The list has been pretty quiet of late, and although I realize the following is quite off-topic, I thought many of you might be interested in taking a stab at what has for many years been an 'unexplained phenomenon' I witnessed.
I am not a glass conservator per se, I am a scientific glassblower. About ten years ago I had a commission to fabricate a number of quartz glass spectroscopy cuvettes. I made them from 30 mm lengths of rectangular-bore stock tubing (3x7 mm ID, 0.9 mm wall), closed at the bottom, and with a 10 cm length of 7 mm standard-wall round quartz glass tubing fused to the top. They looked like little glass rowing oars. My customer didn't need them all at once, so many of them were assembled from pieces that had been prepared and left in a box for some weeks.
In working quartz glass a white crusty deposit called 'bloom' will condense on the glass adjacent to the working point, and standard procedure is to 'burn' it back into the glass by direct application of flame (with a hydrogen/oxygen fueled torch). It was during this last procedure, when the entire rectangular section of the cuvette is brought to a white heat (>>1000 C), that most of the first batch of cuvettes I made would 'sing'! It was a 'pure' tone (approximately G over middle C), and about as loud as a normal speaking voice. The sound reminded me very much of a 'glass harmonica' or 'musical wine glasses' . Holding the finished piece by the end of the tubulated neck, I could feel it vibrating intensely.
Immediately upon removing the flame the singing would diminish, but persisted approximately for as long as the glass was 'glowing hot'. About 75% of the cuvettes sang, which I found puzzling until I noted that if the cuvette was moist from rinsing with distilled water it always sang, and if dried in a drying oven it never sang. The phenomenon would persist for as long as heat was applied, although I never extended this for more than about 15 seconds out of concern for deforming the walls of an otherwise servicable cuvette that someone had paid for :]

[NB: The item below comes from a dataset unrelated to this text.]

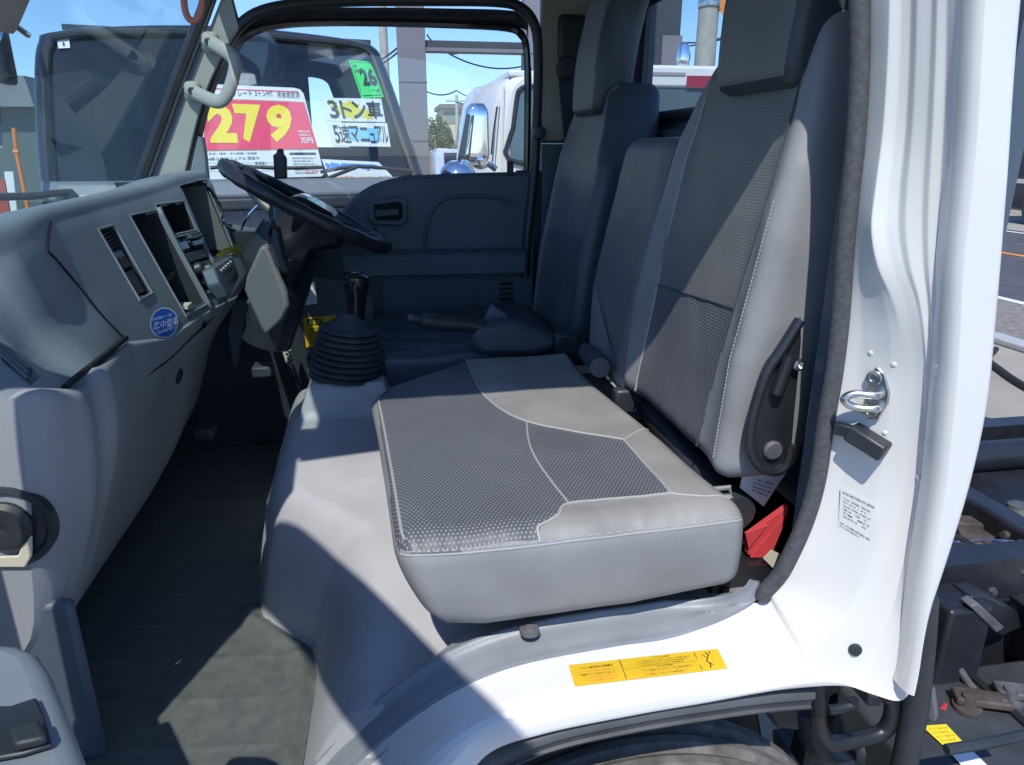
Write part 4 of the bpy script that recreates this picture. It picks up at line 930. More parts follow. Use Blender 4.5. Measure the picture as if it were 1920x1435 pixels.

I've always wondered what caused these cuvettes to sing? I've worked with many similarly constructed quartz and pyrex cuvettes of different dimensions, and none of them sang. Obviously, water is somehow involved, and my guess is that it has something to do with its rapid sorption/desorption from the inner walls causing some sort of organ pipe standing wave, although it could be far more complex (such as the dissociation/re-association of the water molecules).
Any input would be greatly appreciated.